Improv from a newbie

 Posted by at 3:00 am
Jan 312013
 

So recently I held Stephen hostage until he would give me blog permission and with this newly found power I’ve chosen to make a follow up post to Rollie’s. If you haven’t read his “Can You Learn One Thing From Every Show You Watch?” post then read it now, I’d post the link, but I’m lazy and you’re all adults.
Can you learn one thing from every show you watch? Hell ya, While I’m still new to the game, I find it really helps me to discuss and take note of things that stick out every time I witness improv. When you take the time to actually write a fun snippet, i.e. “Callbacks are something that the audience always love” it allows you to process it at a deeper level, especially when you can discuss it amongst a group. And what I hope to do is just make note of what I learned for the week, whether it is relatable to you savages is up to you.
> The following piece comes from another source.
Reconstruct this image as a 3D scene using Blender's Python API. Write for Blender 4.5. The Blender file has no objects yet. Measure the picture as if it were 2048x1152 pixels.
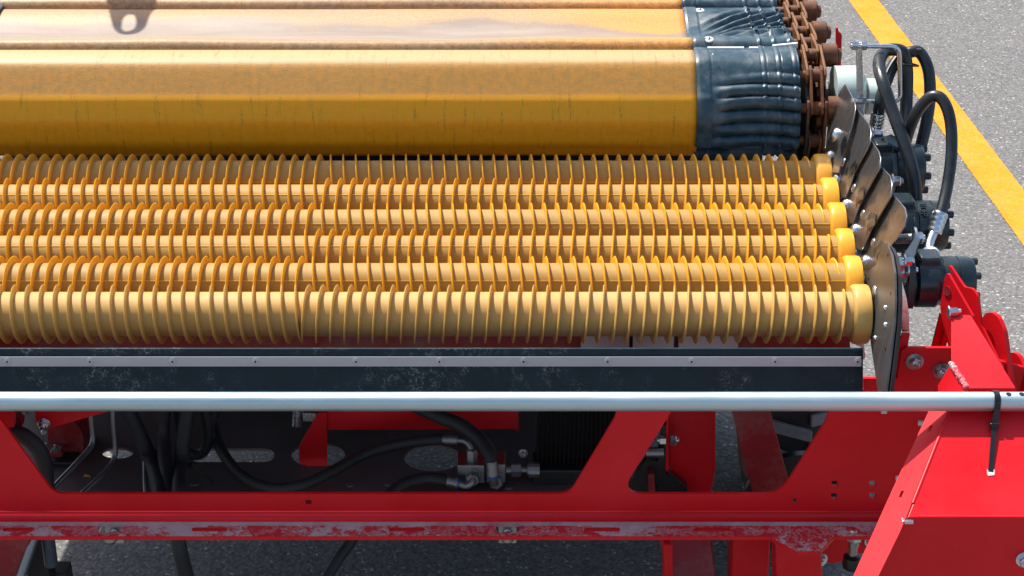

This week Asa sat in with my group, Humorous Harlots, and ran us through exercises focussing on recognizing your environment. He took us to different spots, outside, in the hallway, on stage, and had us evaluate what we heard going on around us. And I loved this exercise for 2 reasons. 1) Just realizing that when you are in a scene, things are still happening around you background movements, smells, sounds in the distant. There is a whole world in front of you just waiting for you to discover what it holds and the audience is desperate to know what inhabits it. 2) When your whole group is trying to name sounds it lets you realize what things you and your team mates are both hearing. When another person in the group called out skateboarder, you know you are connecting on the same level and you have more perspective on what they pick from the moment. Which directly translates to being in scenes, knowing that all of you heard the same thing or at least can see where the other player is coming from can make you a more supportive player.
I think having a quiet moment with your group just calling out what you hear, even what you feel wherever you are warming up is a great way to connect the group mind.

That’s it for me gang, I hope that at least one person read this and took a whole new perspective from it that they can use the next time they are on stage.

Tyler

  One Response to “Improv from a newbie”

  1. Good stuff. Asa is a genius, and in my opinion, the best improviser in Denver. The epitome of yes. Looking forward to using this exercise.